Met de verwachting dat de druk op mantelzorg zal toenemen wordt een interessante vraag gesteld: zal in de toekomst het aanbod van mantelzorgers toereikend blijven? Demografische veranderingen als vergrijzing en ontgroening en veranderende gezinsstructuren geven voeding aan de angst voor een gebrek aan mantelzorgers in de toekomst. Ook ontstaat er een angst dat individualisering de bereidheid tot het verlenen van mantelzorg zal doen afnemen. Deze vraag, die in de jaren ’80 voor het eerst gesteld wordt, behoort vanaf dan tot het vaste repertoire van beleids- en onderzoeksvragen.

Fase 3: mantelzorger als patiënt en werknemer

De vraag ‘blijft het aanbod mantelzorgers toereikend?’ kan ook gesteld worden als ‘hoe blijft dit aanbod toereikend?’. In de jaren ’90 van de vorige eeuw wordt mantelzorg met name benaderd als een belastende activiteit: het kan leiden tot (over)belasting en het moeilijk maken om te kunnen werken. Door ondersteuning te bieden moet die (over)belasting tegen gegaan worden. Dit gebeurt op twee manieren, waarbij de mantelzorger aan de ene kant gezien wordt als ‘patiënt’ en aan de andere kant als ‘werknemer’.

Aan de ene kant komt de gedachte van de mantelzorger als patiënt op. Door de groeiende druk op de mantelzorger en de groeiende aandacht voor wíe die mantelzorg verleent en wát die mantelzorger doet ontstaat ook ruimte voor opvattingen over de belasting, en soms overbelasting, van mantelzorgers. Professionals krijgen ten opzichte van de mantelzorger als patiënt een ondersteunde functie. Ook andere vormen van ondersteuning krijgen de aandacht: bijvoorbeeld door zorgverlof, respijtzorg en lotgenoten contact. De gedachte van de mantelzorger als werknemer komt voort uit de formalisering van mantelzorg. Deze mantelzorg is onderdeel geworden van het zorgsysteem en heeft zichzelf, daar waar dat in de praktijk al vanzelfsprekend was, nu ook in het beleid onmisbaar gemaakt.

Fase 4: een groeiend verplichtend karakter van mantelzorg

In het begin van de 21e wordt de route naar een groeiend verplichtend karakter van mantelzorg voortgezet. De positie van mantelzorg in het grotere zorgsystem wordt steviger. En ook door de invoering van de Wet maatschappelijke ondersteuning (Wmo) die de zorgverantwoordelijkheid meer bij de burger legt dan voorheen.

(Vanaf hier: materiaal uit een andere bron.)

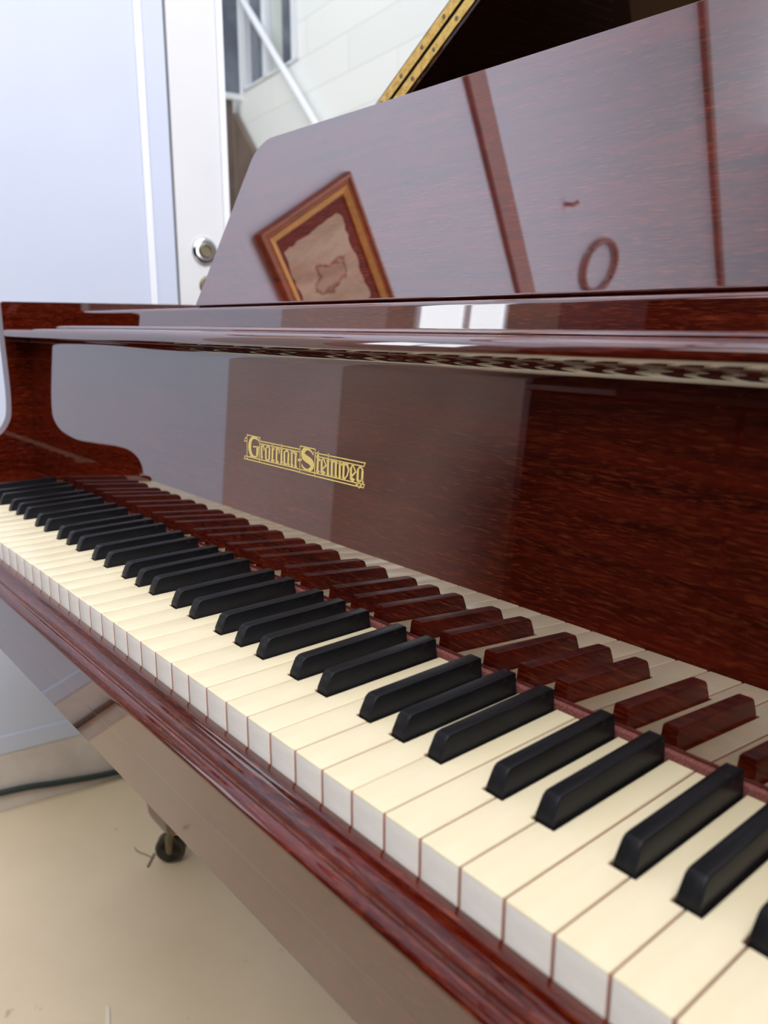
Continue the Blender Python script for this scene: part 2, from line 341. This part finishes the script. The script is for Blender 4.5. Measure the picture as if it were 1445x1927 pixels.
# lock: collar, cylinder, keyway
def disc(f0, a, z, prof, n=40):
    mb = MB(RF); vs = []; fs = []
    for (o_, r_) in prof: vs += [(a+r_*math.cos(2*PI*k/n), o_, z+r_*math.sin(2*PI*k/n)) for k in range(n)]
    for i in range(len(prof)-1): fs += [(i*n+k, i*n+(k+1) % n, (i+1)*n+(k+1) % n, (i+1)*n+k) for k in range(n)]
    fs += [tuple(range(n)), tuple(range((len(prof)-1)*n, len(prof)*n))]
    mb.poly(vs, fs); return mb
lk = disc(0, 472, 351, [(2, 26), (5, 25.5), (8, 23), (9, 19), (9, 14)]).build('lock_collar', M_steel, door, smooth=True)
disc(0, 472, 351, [(9, 14), (14, 13.5), (16, 12), (16, 9), (13, 8), (13, 3)]).build('lock_cylinder', M_castermetal, lk, smooth=True)
disc(0, 478, 285, [(2, 20), (4, 19), (5, 17)]).build('keyhole_cover', M_castermetal, door, smooth=True)

# ---- yard behind the glass: painted block wall with high windows
M_block, b = mat('painted_blockwork', (236, 238, 236), rough=0.6)
br = add(M_block, 'ShaderNodeTexBrick'); br.inputs['Scale'].default_value = 1.0; br.inputs['Mortar Size'].default_value = 0.006; br.inputs['Mortar Smooth'].default_value = 0.6
br.inputs['Brick Width'].default_value = 0.92; br.inputs['Row Height'].default_value = 0.19; br.offset = 0.5
br.inputs['Color1'].default_value = s2l((243, 244, 242)); br.inputs['Color2'].default_value = s2l((236, 239, 238)); br.inputs['Mortar'].default_value = s2l((226, 228, 226))
t = add(M_block, 'ShaderNodeTexCoord'); mp = add(M_block, 'ShaderNodeMapping'); mp.inputs['Rotation'].default_value = (PI/2, 0, A7); M_block.node_tree.links.new(t.outputs['Object'], mp.inputs[0])
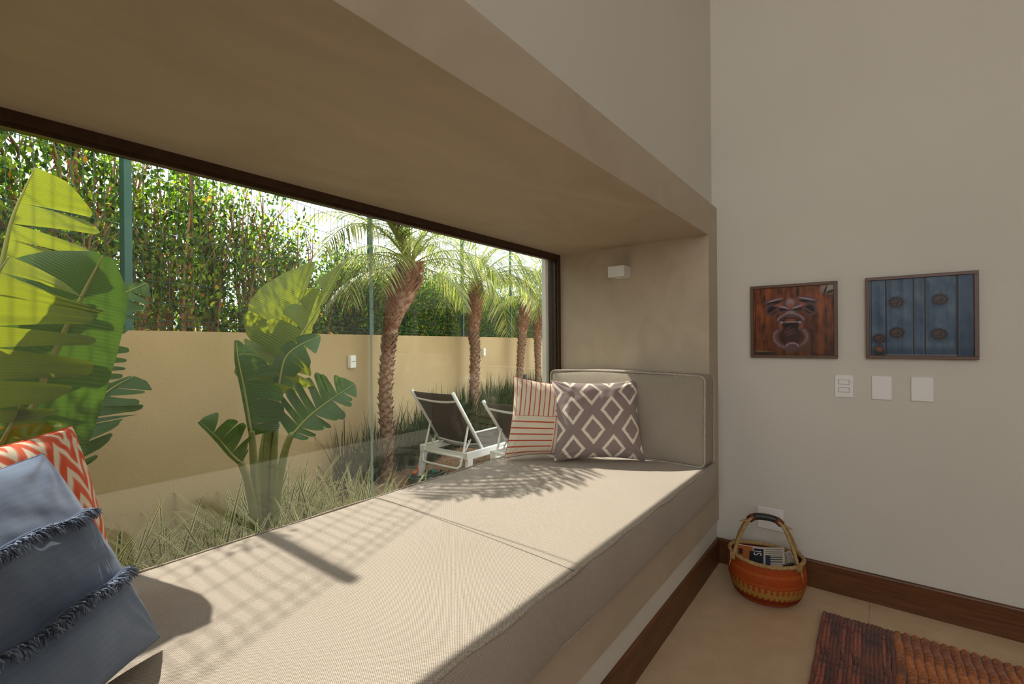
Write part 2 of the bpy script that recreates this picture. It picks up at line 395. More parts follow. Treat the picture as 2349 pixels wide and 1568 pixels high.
# ------------------------------------------------------------------ seat cushions
def cushion_mesh(name, sx, sy, sz, r, bulge, nx, ny, nz, fx=None):
    """soft box from 0..s on each axis with rounded edges; bulge on the large faces"""
    def axis(n, s):
        a = np.concatenate([r * (1 - np.cos(np.linspace(0, PI / 2, 4)))[:-1], np.linspace(r, s - r, n), s - r + r * np.sin(np.linspace(0, PI / 2, 4))[1:]])
        return a
    xs, ys, zs = axis(nx, sx), axis(ny, sy), axis(nz, sz)
    verts = {}; V = []; F = []
    def vid(p):
        k = (round(p[0], 5), round(p[1], 5), round(p[2], 5))
        if k not in verts:
            verts[k] = len(V); q = np.array(p, float); c = np.clip(q, r, np.array([sx, sy, sz]) - r); d = q - c; L = np.linalg.norm(d)
            if L > 0: q = c + d / L * r
            u, v, w_ = (q[0] / sx) * 2 - 1, (q[1] / sy) * 2 - 1, (q[2] / sz) * 2 - 1
            if fx: q = fx(q, u, v, w_)
            V.append(q)
        return verts[k]
    def face(A, B, fn, flip):
        for i in range(len(A) - 1):
            for j in range(len(B) - 1):
                q = [vid(fn(A[i], B[j])), vid(fn(A[i + 1], B[j])), vid(fn(A[i + 1], B[j + 1])), vid(fn(A[i], B[j + 1]))]
                F.append(q[::-1] if flip else q)
    face(xs, ys, lambda a, b: (a, b, 0), True); face(xs, ys, lambda a, b: (a, b, sz), False)
    face(xs, zs, lambda a, b: (a, 0, b), False); face(xs, zs, lambda a, b: (a, sy, b), True)
    face(ys, zs, lambda a, b: (0, a, b), True); face(ys, zs, lambda a, b: (sx, a, b), False)
    return npmesh(name, V, F, True)

Z_SEAT, Y_CF, Y_CB = .664, .738, 1.838
def mattress(x0, x1, label, seed, nt_):
    rs = np.random.RandomState(seed)
    ph = rs.rand(6) * 6
    def fx(q, u, v, w):
        x, y, z = q
        top = max(0, w)
        # soft front, slight waviness of the top edge
        wob = .004 * math.sin(x * 7 + ph[0]) + .003 * math.sin(x * 15 + ph[1])
        if v < -.8: y = y - .012 * (1 - w * w) + wob * .6
        z = z + top * (.006 * (1 - u ** 6) * (1 - v ** 4)) + top * .0018 * math.sin(x * 9 + ph[2]) * math.sin(y * 8 + ph[3])
        return (x, y, z)
    L = x1 - x0
    root = empty('seat_mattress', (x0, Y_CF, .461), label=label, cat='mattress')
    link('cover', cushion_mesh('cover', L, Y_CB - Y_CF, Z_SEAT - .461, .018, 0, 110, 34, 8, fx), MAT['mattress'], root)
    W, Hh = Y_CB - Y_CF, Z_SEAT - .461
    for nm, y, z in (('front', .004, Hh - .004), ('back', W - .004, Hh - .002), ('low', .004, .006)):
        pts = [(.012 + (L - .024) * i / 120, y + (.0028 * math.sin(i * .55 + ph[4]) if nm == 'front' else 0), z + .0015 * math.sin(i * .4 + ph[5])) for i in range(121)]
        MB().tube(pts, .0062 if nm != 'low' else .004, 8).build('piping', MAT['piping'], root, smooth=True)
    return root
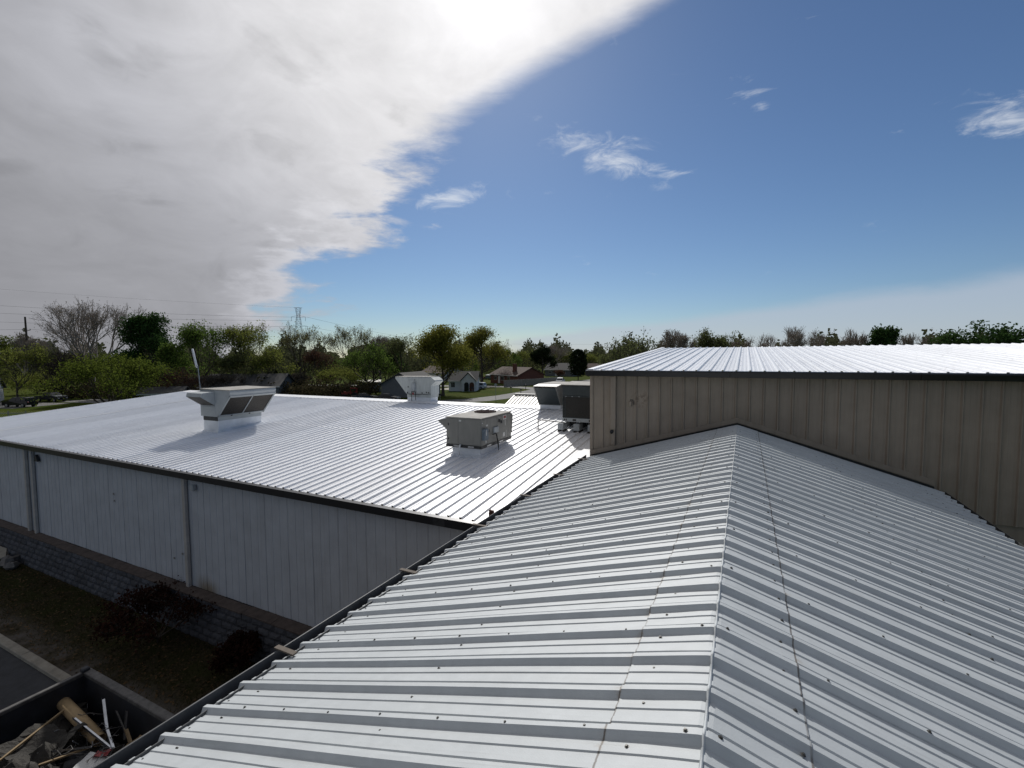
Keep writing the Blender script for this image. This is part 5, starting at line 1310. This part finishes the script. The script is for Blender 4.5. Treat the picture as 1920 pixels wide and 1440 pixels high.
# ------------------------------------------------------------------ power lines
def lattice(x, y, h, arms, label, rz):
    r = empty('lattice_tower', (x, y, 0), rz, label, 'pylon', 'lattice pylons')
    wd = lambda z: 3.2*(1-z/h)**1.15+.75 if z < h*.86 else .75+.75*((z-h*.86)/(h*.14))
    lv = list(np.linspace(0, h, 17)); lg = MB(); br = MB(); t = .09
    for sx in (-1, 1):
        for sy in (-1, 1):
            g_ = MB().tube([(sx*wd(z)/1.0, sy*min(wd(z), 2.6)*.8, z) for z in lv], t, 4); g_.build('leg', M_tower, r)
    for k in range(len(lv)-1):
        a, b = lv[k], lv[k+1]; wa, wb = wd(a), wd(b); da, db = min(wa, 2.6)*.8, min(wb, 2.6)*.8
        for s in (-1, 1):
            br.tube([(-wa, s*da, a), (wb, s*db, b)], .05, 3); br.tube([(wa, s*da, a), (-wb, s*db, b)], .05, 3)
            br.tube([(s*wa, -da, a), (s*wb, db, b)], .05, 3); br.tube([(-wb, s*db, b), (wb, s*db, b)], .05, 3)
    br.build('bracing', M_tower, r)
    for z, l in arms:
        mb = MB()
        for s in (-1, 1):
            mb.tube([(s*.5, -.4, z), (s*l, 0, z+.15)], .08, 4); mb.tube([(s*.5, .4, z), (s*l, 0, z+.15)], .08, 4); mb.tube([(s*.6, 0, z+1.2), (s*l, 0, z+.15)], .07, 4)
        c = mb.build('cross_arm', M_tower, r)
        for s in (-1, 1): MB().tube([(s*l, 0, z+.15), (s*l, 0, z-2.4)], .09, 5).build('insulator', M_tower, c)
    MB().tube([(-2.6, 0, h), (2.6, 0, h)], .09, 4).build('top_arm', M_tower, r)
lattice(-252.6, 210.1, 39.2, ((33.3, 4.2), (27.5, 5.2)), 'tall lattice pylon above the half-bare tree left of centre', YAW+rad(8))
lattice(-291.5, 581, 30.8, ((22.5, 5.2),), 'short far lattice pylon above the light green tree', YAW)
pp = empty('power_pole', (-183.0, 60.5, 0), 0, 'dark wooden power pole with two short cross arms at far left', 'power pole')
MB().tube([(.3, 0, 0), (-.25, 0, 20.2)], [.34, .22], 8).build('pole', M_bark, pp)
for z in (16.2, 12.6):
    MB().tube([(-1.0, -.5, z+.25), (0, 0, z), (1.0, .5, z+.25)], .09, 5).build('cross_arm', M_bark, pp)
    for s in (-1, 1): MB().tube([(s*1.0, s*.5, z+.2), (s*1.0, s*.5, z+.6)], .09, 6).build('insulator', M_tower, pp)
def wire(p, q, sag, label, r=.035):
    p, q = Vector(p), Vector(q); pts = [p.lerp(q, t)-Vector((0, 0, 4*sag*t*(1-t))) for t in np.linspace(0, 1, 21)]
    tag(MB().tube(pts, r, 4).build('power_line', M_wire), label, 'power line', 'high power lines crossing the left sky')
wire((-256, 208.5, 33.4), (-560, 40, 56), 4, 'upper thick power line running left from the lattice pylon', .06)
wire((-256, 208.5, 31.2), (-560, 40, 49), 4, 'second power line running left from the lattice pylon', .06)
wire((-257, 208.0, 27.6), (-560, 40, 42), 4, 'third power line running left from the lattice pylon', .06)
wire((-252, 210.3, 39.2), (-560, 44, 68), 3, 'thin topmost power line running left from the lattice pylon', .035)
wire((-248, 212, 33.4), (-300, 570, 23), 6, 'upper power line dipping right from the tall pylon towards the far one', .05)
wire((-248, 212, 27.6), (-296, 575, 22), 6, 'lower power line dipping right from the tall pylon towards the far one', .05)
wire((-286, 581, 24), (380, 700, 30), 5, 'faint power line running right from the short far pylon', .07)
wire((-182, 61, 16.7), (-260, 20, 19), 1, 'upper wire reaching left from the wooden power pole', .03)
wire((-182, 61, 13.0), (-260, 20, 14.5), 1, 'lower wire reaching left from the wooden power pole', .03)
wire((-182, 61, 16.7), (-140, 95, 15.5), 1, 'upper wire reaching right from the wooden power pole', .03)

Mantelzorg wordt in beleid onderscheiden van ‘gebruikelijke zorg’ en de invulling van ‘gebruikelijke zorg’ vormt de toegang tot verzekerde rechten.

Zowel wat betreft de aanleiding (de kosten van de zorg worden te groot) als de oplossing (de verantwoordelijkheid van de zorg verschuift van de overheid naar de burger) zijn er opvallende overeenkomsten in beleidsnota’s van 1983 en 2004:

“Mensen dienen zo lang mogelijk zelfstandig in hun eigen omgeving te blijven. Nadruk dient te worden gelegd op de individuele verantwoordelijkheid voor de eigen gezondheid en zorg voor zichzelf, maar ook op die voor de gezondheid en zorg van/en voor anderen (zelfzorg, mantelzorg, georganiseerde vormen van vrijwilligerswerk).’ En: ‘Mensen die dat kunnen dienen meer dan nu het geval is zelf oplossing te bedenken in de eigen sociale omgeving voor problemen die zich voordoen. Het kabinet stelt daarom een aantal historisch gegroeide vanzelfsprekendheden in zorg en ondersteuning ter discussie.”